Cyber Security DDoS Attack Diagram

Published on August 27th, 2013 | by admin

Bandwidth Overload!: Is DDoS Indefensible?

Governments, agencies, and financial institutions are no strangers to distributed denial of service (DDoS) attacks. Even as the law works to prohibit these activities, hackers and “political activists” continue to disrupt network access with incredible flair.

Just this past weekend, a portion of websites for the notoriously sophisticated Chinese internet registry were down for two to four hours, prompting an apology to affected users from the Chinese government.

Eventually, all was up and running again, but not without significant damage to China’s perceived ability to protect itself from such occurrences.

Disruptions like these are often politically or financially motivated, and the variety of attackers includes single individuals and organized groups. By overwhelming a website or network with a large number of requests, attackers can essentially shut it down. Response time slows to a halt, making the service or site unusable.

And of course, these attacks aren’t limited to large registries alone. Imagine an attack that cripples emergency services. Public sector and private industry across a broad spectrum of industries have been targeted by such attacks as well.

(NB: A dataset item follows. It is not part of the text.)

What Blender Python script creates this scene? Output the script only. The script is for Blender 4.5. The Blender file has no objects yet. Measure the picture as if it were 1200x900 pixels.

What can service providers do to protect their networks and their users from internet downtime?

Well in China, many service providers managed to prevent a full-on outage by storing parts of the registry locally, maintaining access for a pre-determined time period. This kind of advanced preparation can work wonders in lessening the blow to both agencies and customers.

Agencies themselves might find it useful to create a post-DDoS process, as well as a network diagram and contact list. As with any security program, IT teams should include Emergency Response plans for such attacks. Any steps, people, or resources that can aid in protecting and restoring data quickly and efficiently are invaluable to recovery.

It’s inconclusive—leaning towards decidedly impossible—whether you can or cannot defend against DDoS attacks. But what is clear is that preparation is the best security.